Thumbs up for The Lost Art of Dress: The Women Who Once Made America Stylish by Linda Przybyszewski. Fashion history/Women’s history.
I read this in one sitting. The jacket blurb emphasizes the group of women called the Dress Doctors, who gave wardrobe advice to American women in the early- to mid-20th century; but it ranges much broader than a few personalities. I was particularly interested in the sections about the rise (and fall) of home economics taught as a science, but there’s a lot of material covered here, and if you are interested in 20th century women’s history I would recommend it. Note, however, the author has her own opinions about what good taste entails, and that may bother you if you are looking for a strictly academic work. Like all highly opinionated books, it is impossible to agree with all of it: you can pry my color-blocked outfits from my cold dead hands, and the need to adjust a snug pencil skirt is (situationally) a feature, not a bug. But I prefer forceful sincerity to aesthetic wishy-washiness, even when I disagree.

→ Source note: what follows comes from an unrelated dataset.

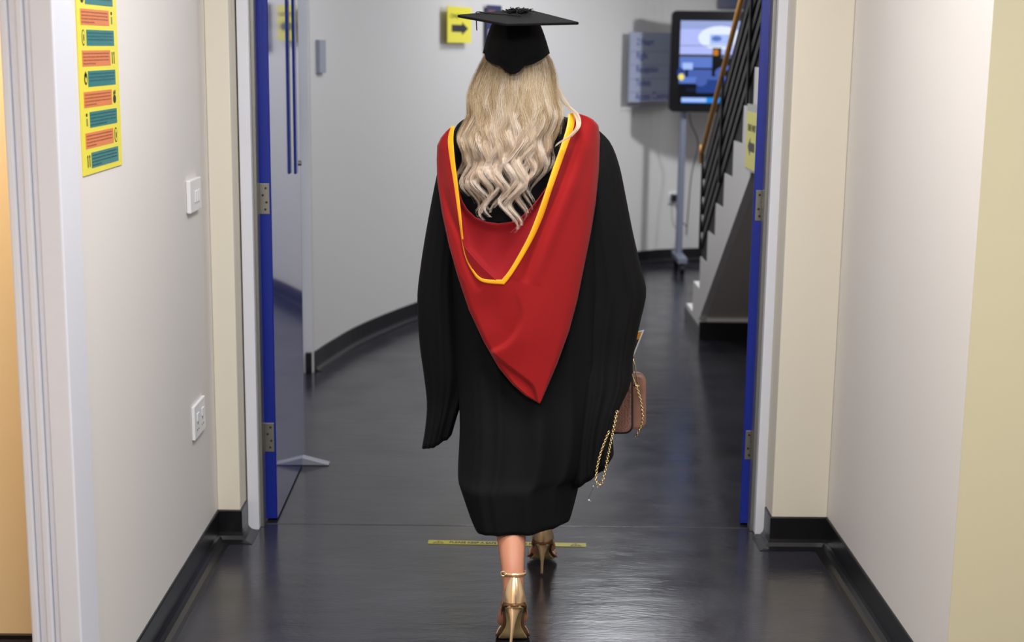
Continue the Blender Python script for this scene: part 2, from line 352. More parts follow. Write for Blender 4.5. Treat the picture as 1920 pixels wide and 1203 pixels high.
# floor tape
q0, q1 = np.array([-.234, 4.655, 0]), np.array([.300, 4.636, 0]); uu = (q1 - q0); Ln = np.linalg.norm(uu); uu /= Ln
tp = MB().frame(q0, uu, (-uu[1], uu[0], 0), (0, 0, 1)); tp.rect(0, -.018, Ln, .018, 0.0004, .0016, YTAPE)
for a in (.035, Ln - .035):
    tp.poly([(a - .02, -.012), (a + .02, -.012), (a, .013)], .0016, .0020, BLK); tp.poly([(a - .013, -.009), (a + .013, -.009), (a, .008)], .0020, .0023, YTAPE); tp.rect(a - .0015, -.007, a + .0015, .003, .0023, .0026, BLK)
tp.text('PLEASE KEEP A SAFE DISTANCE 2 METRES', .072, -.0085, .024, .0018, BLK, sx=.75, bold=.0004)
tp.build('floor_tape', label='yellow floor tape with black warning text across the doorway behind the feet', cat='floor tape')
# ------------------------------------------------------------------ hall signs
def hall_sign(name, pxl, pxr, pyt, pyb, label, cat, fill, mats_bg, th=.004):
    pc, t, n = curve_at((pxl + pxr) / 2, (pyt + pyb) / 2)
    m = MB(); 
    def hit(px, py):
        d = ray(px, py); nn = n; s = (pc - np.array([0, 0, H])).dot(nn) / d.dot(nn); return np.array([0, 0, H]) + d * s
    aL = (hit(pxl, (pyt + pyb) / 2) - pc).dot(t); aR = (hit(pxr, (pyt + pyb) / 2) - pc).dot(t)
    zt, zb = hit((pxl + pxr) / 2, pyt)[2], hit((pxl + pxr) / 2, pyb)[2]
    base = pc + t * aL; base = np.array([base[0], base[1], zb]); base = base + n * (.012 + .25 * (aR - aL) ** 2)
    m.frame(base, t, (0, 0, 1), n); W, Hh = aR - aL, zt - zb
    m.rect(0, 0, W, Hh, 0, th, mats_bg); fill(m, W, Hh, th)
    return m.build(name, label=label, cat=cat)
def oneway(m, W, Hh, h):
    m.text('ONE WAY', W * .10, Hh * .68, Hh * .17, h + .001, BLK, sx=W / (Hh * .98))
    m.rect(W * .17, Hh * .30, W * .62, Hh * .50, h, h + .001, BLK); m.poly([(W * .6, Hh * .22), (W * .86, Hh * .40), (W * .6, Hh * .58)], h, h + .0012, BLK)
hall_sign('one_way_sign', 827, 872, 13, 80, 'yellow one way sign with black arrow on the curved hall wall left of the cap', 'sign', oneway, YEL)
NAVY = mat('navy_print', lin(45, 52, 90), .4); LB = mat('pale_blue_board', lin(160, 167, 190), .35)
def navyfill(m, W, Hh, h):
    m.rect(W * .1, Hh * .80, W * .55, Hh * .9, h, h + .0008, mat('rust_print', lin(120, 70, 70))); m.rect(W * .1, Hh * .12, W * .85, Hh * .5, h, h + .0008, LB)
hall_sign('notice', 906, 934, 10, 100, 'narrow navy notice on the curved hall wall partly behind the graduation cap', 'notice', navyfill, NAVY)
def directory(m, W, Hh, h):
    BP = mat('blue_lettering', lin(40, 50, 140), .4); LN = mat('board_rule', lin(120, 125, 150), .4)
    for i, s in enumerate(('2 Heart', 'Right', 'Reception', 'Toilets', 'Access Control')):
        y = Hh * (.86 - i * .195)
        m.text(s, W * .13, y - .022, .075, h + .001, BP, sx=.8)
        m.rect(0, y - .07, W, y - .066, h, h + .0006, LN)
ds = hall_sign('directory_board', 1165, 1247, 61, 190, 'pale blue directory board with blue lettering on the hall wall left of the television', 'sign board', directory, LB, .02)
hall_sign('blue_notice', 1345, 1420, -45, 17, 'dark blue notice high on the hall wall above the television', 'notice', lambda m, W, Hh, h: m.rect(.01, .01, W - .01, Hh - .01, h, h + .001, NAVY), mat('deep_blue_board', (.01, .015, .09), .3))
# grey box on the wall by the left
pc, tt, nn = curve_at(598, 105)
m = MB().frame((pc[0], pc[1], 1.51), tt, (0, 0, 1), nn); m.rect(-.05, 0, .05, .165, 0, .022, mat('grey_box', lin(150, 155, 170), .4)); 
m.build('call_point_box', bevel=.003, label='slim grey wall box on the hall wall just beyond the left blue door', cat='wall box')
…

Although Mary Brooks Picken admired the one-dress woman, she was a little more generous when she described an ideal wardrobe. She thought that a businesswoman should have four or five dresses for office wear. Those, along with one afternoon dress, one evening dress, one blouse and one skirt, were all that a woman needed for her public wardrobe. So, at most, she needed eight ensembles total to wear both at work and out in the evening. Wardrobes this small were considered normal in the past. When the editors of the McCall’s Pattern Book drew up what they called a perfect wardrobe in the winter of 1936-1937, they listed one coat, one suit with a box-jacket, two day dresses, an afternoon dress, an evening dress, and a ski suit. That was it.